Linux X.org Critical Security Flaw Silently Patched
eldavojohn writes "On June 17th, the X.org team was notified by Invisible Things Lab of a critical security flaw (PDF) that affected both x86_32 and x86_64 platforms. The flaw deals with escalated privileges of a user process that has access to the X server. The founder of ITL said of the flaw, 'The attack allows a (unpriviliged) user process that has access to the X server (so, any GUI application) to unconditionally escalate to root (but again, it doesn't take advantage of any bug in the X server!). In other words: any GUI application (think e.g. sandboxed PDF viewer), if compromised (e.g. via malicious PDF document) can bypass all the Linux fancy security mechanisms, and escalate to root, and compromise the whole system.' This has apparently been a security flaw since kernel 2.6 was released. From the article, 'On 13 August, Linus Torvalds committed an initial fix, but several patches were added afterward for various reasons. The problem has been addressed in versions 2.6.27.52, 2.6.32.19, 2.6.34.4 and 2.6.35.2 of the kernel.'"

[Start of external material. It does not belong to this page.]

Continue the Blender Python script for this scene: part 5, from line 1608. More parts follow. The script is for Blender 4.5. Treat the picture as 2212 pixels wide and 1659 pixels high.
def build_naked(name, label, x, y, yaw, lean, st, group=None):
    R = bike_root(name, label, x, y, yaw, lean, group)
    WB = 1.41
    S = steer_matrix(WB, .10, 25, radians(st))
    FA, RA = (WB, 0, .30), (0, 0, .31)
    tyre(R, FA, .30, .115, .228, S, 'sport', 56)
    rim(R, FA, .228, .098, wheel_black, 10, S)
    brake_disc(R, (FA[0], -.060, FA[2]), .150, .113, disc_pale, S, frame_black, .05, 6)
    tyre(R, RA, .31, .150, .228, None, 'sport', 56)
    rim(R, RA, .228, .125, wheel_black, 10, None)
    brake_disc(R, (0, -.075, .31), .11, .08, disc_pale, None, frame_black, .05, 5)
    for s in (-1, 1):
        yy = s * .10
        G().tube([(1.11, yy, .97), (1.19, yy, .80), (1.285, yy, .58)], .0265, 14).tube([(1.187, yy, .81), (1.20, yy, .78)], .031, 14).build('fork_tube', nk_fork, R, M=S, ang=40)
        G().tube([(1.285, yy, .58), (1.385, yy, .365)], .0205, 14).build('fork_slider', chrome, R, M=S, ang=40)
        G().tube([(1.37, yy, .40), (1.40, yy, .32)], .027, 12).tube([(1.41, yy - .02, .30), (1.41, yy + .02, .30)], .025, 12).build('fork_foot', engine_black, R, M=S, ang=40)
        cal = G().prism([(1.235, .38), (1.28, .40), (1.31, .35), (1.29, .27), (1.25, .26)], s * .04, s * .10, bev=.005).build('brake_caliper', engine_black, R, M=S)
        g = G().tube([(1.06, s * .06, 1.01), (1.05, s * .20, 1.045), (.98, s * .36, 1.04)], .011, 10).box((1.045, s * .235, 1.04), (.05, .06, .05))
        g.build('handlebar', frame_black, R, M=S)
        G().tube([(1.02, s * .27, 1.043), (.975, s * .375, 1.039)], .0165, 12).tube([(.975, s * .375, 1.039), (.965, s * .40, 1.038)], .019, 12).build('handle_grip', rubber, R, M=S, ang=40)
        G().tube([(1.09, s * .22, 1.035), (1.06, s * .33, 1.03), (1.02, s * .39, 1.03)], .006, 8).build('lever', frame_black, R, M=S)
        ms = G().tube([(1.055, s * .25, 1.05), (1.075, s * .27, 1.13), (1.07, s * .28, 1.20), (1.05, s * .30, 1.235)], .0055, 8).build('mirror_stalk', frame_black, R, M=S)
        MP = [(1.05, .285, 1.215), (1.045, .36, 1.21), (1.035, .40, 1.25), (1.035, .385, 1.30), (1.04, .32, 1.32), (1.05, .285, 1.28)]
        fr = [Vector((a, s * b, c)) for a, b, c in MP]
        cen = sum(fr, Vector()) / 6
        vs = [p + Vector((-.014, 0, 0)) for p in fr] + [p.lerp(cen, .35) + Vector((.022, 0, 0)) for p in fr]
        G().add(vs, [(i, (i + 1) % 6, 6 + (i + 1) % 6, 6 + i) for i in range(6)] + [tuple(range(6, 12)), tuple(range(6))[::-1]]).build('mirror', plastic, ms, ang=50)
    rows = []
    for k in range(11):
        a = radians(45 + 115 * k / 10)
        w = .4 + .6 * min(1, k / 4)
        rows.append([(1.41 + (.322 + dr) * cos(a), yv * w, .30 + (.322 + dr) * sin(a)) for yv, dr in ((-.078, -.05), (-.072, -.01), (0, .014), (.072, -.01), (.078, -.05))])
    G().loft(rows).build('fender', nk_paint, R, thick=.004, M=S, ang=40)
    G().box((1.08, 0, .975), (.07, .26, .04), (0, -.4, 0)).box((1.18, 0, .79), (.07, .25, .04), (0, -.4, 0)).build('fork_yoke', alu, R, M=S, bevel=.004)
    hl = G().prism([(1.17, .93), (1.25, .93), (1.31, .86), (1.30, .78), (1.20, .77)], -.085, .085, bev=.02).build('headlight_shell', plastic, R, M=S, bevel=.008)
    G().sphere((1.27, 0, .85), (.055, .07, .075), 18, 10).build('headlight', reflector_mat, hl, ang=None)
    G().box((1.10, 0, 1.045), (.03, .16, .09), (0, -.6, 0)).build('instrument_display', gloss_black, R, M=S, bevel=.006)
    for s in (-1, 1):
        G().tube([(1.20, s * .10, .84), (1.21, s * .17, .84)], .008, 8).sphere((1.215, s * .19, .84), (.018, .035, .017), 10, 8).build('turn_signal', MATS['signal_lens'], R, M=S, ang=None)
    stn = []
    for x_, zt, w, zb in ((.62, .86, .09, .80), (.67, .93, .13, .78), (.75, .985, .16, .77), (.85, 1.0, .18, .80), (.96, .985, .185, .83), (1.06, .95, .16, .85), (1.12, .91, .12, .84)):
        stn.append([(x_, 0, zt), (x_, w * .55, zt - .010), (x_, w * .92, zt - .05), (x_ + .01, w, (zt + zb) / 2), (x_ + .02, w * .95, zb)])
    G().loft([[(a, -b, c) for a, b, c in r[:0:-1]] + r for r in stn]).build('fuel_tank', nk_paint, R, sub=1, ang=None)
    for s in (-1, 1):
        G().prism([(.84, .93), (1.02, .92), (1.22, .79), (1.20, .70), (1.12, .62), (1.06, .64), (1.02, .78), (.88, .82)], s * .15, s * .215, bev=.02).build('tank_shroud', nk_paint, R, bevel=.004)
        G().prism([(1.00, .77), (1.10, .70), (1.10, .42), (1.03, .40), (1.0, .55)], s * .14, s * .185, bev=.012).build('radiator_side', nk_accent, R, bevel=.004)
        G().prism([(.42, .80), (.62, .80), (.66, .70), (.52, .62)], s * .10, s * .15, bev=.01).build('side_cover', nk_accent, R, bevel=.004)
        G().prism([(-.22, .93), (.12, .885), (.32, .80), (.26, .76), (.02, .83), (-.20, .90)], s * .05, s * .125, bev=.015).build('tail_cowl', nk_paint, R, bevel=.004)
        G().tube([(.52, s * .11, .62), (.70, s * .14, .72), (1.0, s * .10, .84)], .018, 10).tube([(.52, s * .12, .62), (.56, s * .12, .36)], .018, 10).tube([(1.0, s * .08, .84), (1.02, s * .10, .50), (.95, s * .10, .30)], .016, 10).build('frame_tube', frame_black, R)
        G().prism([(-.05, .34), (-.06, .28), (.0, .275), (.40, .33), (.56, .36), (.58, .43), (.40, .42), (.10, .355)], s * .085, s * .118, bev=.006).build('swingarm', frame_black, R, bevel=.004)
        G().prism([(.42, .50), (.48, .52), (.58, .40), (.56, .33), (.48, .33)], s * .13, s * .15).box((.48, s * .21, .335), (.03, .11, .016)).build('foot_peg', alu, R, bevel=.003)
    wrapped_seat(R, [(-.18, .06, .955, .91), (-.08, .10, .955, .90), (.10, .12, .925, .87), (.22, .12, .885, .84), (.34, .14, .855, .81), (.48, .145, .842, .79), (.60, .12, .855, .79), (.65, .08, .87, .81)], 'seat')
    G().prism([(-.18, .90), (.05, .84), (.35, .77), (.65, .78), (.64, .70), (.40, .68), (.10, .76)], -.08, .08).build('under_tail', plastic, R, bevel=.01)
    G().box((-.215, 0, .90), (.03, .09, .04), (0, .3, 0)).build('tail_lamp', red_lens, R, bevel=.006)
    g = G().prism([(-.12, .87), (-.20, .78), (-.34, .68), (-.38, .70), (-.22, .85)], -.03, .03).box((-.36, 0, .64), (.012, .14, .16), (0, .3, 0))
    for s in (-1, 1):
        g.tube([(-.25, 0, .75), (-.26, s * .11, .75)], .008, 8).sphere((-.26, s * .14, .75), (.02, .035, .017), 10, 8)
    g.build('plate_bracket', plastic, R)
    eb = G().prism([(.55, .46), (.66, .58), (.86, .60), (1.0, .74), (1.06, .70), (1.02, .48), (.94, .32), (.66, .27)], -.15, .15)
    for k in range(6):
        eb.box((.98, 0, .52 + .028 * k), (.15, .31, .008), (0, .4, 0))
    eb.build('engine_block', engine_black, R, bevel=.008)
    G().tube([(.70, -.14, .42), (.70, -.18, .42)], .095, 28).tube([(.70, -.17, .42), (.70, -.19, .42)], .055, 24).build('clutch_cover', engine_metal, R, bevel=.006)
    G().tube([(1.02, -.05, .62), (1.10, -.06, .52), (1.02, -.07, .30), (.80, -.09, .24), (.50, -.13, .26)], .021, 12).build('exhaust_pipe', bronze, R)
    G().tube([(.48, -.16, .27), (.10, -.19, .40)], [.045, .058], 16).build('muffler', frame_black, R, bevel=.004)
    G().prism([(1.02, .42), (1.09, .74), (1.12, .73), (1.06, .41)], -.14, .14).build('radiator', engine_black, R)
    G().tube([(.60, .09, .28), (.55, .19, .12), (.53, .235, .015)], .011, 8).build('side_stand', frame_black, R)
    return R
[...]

Do the Linux developers put a news announcement out every time there is a bug and they forgot about it this time?
Isn't it a little sensational to imply that Linus and the other people didn't want this bug to be known because they fear Linux will be characterized as buggy?
1. Bug found, responsible parties notified
2. Bug fixed and software updated
3. We are protected from potential future attacks. (Profit!)
Was there an actual attack? No.
I don't read your sig. Why are you reading mine?
Do you honestly think that Microsoft would do nothing if there was a non-patched privilege escalation exploit in Windows?
What rock have you been living under?
I wouldn't put X11 on a production server in the first place. Why would you?
Assuming you're not serving X11, I mean.